> [STATED GOAL]: Repeat exactly the lines of the entries below from the one with "What Blender Python" through the one with "S.view_settings.exposure = 0.84;", both ends included, and nothing else.

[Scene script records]
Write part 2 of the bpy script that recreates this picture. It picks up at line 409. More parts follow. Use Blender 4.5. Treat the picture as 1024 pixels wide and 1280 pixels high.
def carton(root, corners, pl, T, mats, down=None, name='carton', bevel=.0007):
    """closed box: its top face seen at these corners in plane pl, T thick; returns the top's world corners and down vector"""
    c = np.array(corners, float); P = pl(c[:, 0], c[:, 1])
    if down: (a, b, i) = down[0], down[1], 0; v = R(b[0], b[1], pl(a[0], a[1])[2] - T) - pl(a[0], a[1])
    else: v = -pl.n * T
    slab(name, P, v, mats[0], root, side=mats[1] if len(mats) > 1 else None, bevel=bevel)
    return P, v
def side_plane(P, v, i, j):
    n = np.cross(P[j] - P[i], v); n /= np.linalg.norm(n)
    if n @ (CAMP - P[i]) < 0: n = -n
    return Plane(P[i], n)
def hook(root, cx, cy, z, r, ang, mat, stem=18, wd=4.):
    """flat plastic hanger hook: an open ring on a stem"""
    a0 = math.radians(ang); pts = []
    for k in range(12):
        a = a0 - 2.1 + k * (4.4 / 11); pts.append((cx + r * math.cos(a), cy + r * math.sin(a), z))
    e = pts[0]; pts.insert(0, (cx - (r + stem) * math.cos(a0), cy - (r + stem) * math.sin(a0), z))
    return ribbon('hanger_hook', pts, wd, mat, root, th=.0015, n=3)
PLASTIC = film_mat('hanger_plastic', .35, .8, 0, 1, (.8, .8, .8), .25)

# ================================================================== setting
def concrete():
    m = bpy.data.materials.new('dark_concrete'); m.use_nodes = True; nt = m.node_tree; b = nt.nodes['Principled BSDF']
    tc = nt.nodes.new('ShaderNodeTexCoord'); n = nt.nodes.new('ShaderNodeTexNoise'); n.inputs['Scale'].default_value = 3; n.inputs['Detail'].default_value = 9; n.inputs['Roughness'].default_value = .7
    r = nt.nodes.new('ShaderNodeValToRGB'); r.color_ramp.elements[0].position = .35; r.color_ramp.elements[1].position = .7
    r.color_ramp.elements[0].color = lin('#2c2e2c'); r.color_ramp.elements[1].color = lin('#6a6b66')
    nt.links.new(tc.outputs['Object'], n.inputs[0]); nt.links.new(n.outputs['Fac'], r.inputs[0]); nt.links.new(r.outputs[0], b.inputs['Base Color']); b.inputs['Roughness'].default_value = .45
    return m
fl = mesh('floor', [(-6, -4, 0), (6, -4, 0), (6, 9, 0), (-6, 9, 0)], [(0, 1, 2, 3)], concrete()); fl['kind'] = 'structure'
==
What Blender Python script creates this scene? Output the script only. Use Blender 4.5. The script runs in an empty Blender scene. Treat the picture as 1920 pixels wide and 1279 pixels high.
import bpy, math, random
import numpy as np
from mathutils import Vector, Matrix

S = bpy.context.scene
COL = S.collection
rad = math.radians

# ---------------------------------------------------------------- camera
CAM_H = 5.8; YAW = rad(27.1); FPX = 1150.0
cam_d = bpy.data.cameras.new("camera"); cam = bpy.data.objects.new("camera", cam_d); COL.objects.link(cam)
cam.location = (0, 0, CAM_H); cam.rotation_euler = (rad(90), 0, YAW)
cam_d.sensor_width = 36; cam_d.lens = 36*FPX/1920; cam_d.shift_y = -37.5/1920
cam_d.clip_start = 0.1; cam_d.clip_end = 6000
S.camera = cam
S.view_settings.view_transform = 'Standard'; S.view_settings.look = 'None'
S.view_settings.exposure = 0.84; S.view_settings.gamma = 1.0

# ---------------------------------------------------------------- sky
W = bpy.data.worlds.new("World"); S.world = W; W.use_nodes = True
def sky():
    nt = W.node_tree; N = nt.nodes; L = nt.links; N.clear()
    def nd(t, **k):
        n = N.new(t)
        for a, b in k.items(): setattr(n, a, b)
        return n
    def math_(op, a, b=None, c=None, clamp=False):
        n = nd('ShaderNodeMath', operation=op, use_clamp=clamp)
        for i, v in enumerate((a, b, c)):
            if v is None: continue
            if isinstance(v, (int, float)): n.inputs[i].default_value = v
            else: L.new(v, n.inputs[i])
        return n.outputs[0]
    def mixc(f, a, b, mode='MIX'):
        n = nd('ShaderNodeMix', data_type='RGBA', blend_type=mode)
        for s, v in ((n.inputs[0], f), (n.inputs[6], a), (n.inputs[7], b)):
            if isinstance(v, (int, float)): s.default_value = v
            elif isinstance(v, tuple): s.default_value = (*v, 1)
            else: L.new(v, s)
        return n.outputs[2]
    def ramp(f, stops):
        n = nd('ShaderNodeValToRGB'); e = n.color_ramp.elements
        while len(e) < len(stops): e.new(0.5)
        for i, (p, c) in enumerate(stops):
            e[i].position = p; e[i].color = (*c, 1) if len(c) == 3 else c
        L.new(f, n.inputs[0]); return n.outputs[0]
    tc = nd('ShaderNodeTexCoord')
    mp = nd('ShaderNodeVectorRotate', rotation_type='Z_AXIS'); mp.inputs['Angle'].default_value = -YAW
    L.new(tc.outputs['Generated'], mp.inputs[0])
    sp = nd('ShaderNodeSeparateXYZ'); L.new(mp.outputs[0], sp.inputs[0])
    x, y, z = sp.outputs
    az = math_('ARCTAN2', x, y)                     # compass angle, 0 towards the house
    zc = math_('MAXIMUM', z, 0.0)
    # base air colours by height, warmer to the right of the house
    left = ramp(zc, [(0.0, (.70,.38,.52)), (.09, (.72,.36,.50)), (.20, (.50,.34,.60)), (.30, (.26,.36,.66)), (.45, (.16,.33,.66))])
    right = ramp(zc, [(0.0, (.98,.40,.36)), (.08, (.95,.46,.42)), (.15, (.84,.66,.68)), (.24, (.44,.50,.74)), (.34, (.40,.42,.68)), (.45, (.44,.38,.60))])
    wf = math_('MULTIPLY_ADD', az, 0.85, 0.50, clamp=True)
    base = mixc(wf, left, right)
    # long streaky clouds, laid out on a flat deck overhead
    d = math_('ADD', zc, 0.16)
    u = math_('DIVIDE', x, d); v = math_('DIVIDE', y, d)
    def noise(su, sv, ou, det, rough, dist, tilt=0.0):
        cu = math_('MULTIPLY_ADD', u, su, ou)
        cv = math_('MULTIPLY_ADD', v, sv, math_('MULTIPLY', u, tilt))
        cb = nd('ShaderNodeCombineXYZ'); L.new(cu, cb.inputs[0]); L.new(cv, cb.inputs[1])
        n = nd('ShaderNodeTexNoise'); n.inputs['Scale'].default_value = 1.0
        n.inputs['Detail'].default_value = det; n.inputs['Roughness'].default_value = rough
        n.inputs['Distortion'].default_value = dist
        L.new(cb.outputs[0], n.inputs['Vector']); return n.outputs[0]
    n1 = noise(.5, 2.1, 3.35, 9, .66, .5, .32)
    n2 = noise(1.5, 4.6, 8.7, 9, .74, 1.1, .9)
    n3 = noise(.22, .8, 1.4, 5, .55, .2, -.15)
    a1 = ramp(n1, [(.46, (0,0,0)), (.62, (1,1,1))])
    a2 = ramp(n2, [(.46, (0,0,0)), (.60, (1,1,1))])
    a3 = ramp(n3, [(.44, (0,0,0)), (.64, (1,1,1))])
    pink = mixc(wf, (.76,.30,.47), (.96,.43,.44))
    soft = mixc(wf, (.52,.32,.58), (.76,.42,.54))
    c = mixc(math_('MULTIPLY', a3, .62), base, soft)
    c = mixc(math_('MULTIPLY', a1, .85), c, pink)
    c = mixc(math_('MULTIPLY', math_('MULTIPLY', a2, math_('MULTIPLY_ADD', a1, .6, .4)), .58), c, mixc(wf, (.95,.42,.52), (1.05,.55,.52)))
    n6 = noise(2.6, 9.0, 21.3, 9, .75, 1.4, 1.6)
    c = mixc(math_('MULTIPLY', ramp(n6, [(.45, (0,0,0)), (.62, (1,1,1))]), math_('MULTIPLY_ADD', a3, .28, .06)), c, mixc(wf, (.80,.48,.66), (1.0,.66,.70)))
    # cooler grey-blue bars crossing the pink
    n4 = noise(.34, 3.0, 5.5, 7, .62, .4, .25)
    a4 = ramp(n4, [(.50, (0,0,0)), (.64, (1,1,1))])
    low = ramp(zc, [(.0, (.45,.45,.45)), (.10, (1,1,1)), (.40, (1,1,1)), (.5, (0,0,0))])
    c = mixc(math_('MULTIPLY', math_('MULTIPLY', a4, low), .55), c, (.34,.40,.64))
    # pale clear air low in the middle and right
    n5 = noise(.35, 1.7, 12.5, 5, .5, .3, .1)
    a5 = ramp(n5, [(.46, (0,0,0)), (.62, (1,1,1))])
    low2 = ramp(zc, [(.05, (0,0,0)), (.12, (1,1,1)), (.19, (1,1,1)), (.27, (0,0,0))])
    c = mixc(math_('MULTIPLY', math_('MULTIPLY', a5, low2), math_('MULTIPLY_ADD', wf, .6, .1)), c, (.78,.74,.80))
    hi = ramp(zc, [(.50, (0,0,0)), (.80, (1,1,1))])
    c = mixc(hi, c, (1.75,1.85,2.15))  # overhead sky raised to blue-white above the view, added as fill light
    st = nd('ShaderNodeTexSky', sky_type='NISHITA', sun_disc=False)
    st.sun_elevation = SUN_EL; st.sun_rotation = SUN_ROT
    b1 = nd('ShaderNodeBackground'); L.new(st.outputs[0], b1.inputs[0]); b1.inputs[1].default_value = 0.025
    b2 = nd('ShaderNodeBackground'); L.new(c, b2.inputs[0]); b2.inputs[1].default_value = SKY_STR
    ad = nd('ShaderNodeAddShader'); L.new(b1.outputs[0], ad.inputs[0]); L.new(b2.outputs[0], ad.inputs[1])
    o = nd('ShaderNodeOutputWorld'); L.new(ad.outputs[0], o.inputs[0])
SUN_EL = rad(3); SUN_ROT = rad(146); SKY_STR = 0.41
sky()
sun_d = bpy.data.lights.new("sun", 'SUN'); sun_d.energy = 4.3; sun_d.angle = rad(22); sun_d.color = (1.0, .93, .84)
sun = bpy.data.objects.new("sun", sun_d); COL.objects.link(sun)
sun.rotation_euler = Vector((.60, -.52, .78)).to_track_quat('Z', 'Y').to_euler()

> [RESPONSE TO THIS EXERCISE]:
What Blender Python script creates this scene? Output the script only. Use Blender 4.5. The script runs in an empty Blender scene. Treat the picture as 1920 pixels wide and 1279 pixels high.
import bpy, math, random
import numpy as np
from mathutils import Vector, Matrix

S = bpy.context.scene
COL = S.collection
rad = math.radians

# ---------------------------------------------------------------- camera
CAM_H = 5.8; YAW = rad(27.1); FPX = 1150.0
cam_d = bpy.data.cameras.new("camera"); cam = bpy.data.objects.new("camera", cam_d); COL.objects.link(cam)
cam.location = (0, 0, CAM_H); cam.rotation_euler = (rad(90), 0, YAW)
cam_d.sensor_width = 36; cam_d.lens = 36*FPX/1920; cam_d.shift_y = -37.5/1920
cam_d.clip_start = 0.1; cam_d.clip_end = 6000
S.camera = cam
S.view_settings.view_transform = 'Standard'; S.view_settings.look = 'None'
S.view_settings.exposure = 0.84; S.view_settings.gamma = 1.0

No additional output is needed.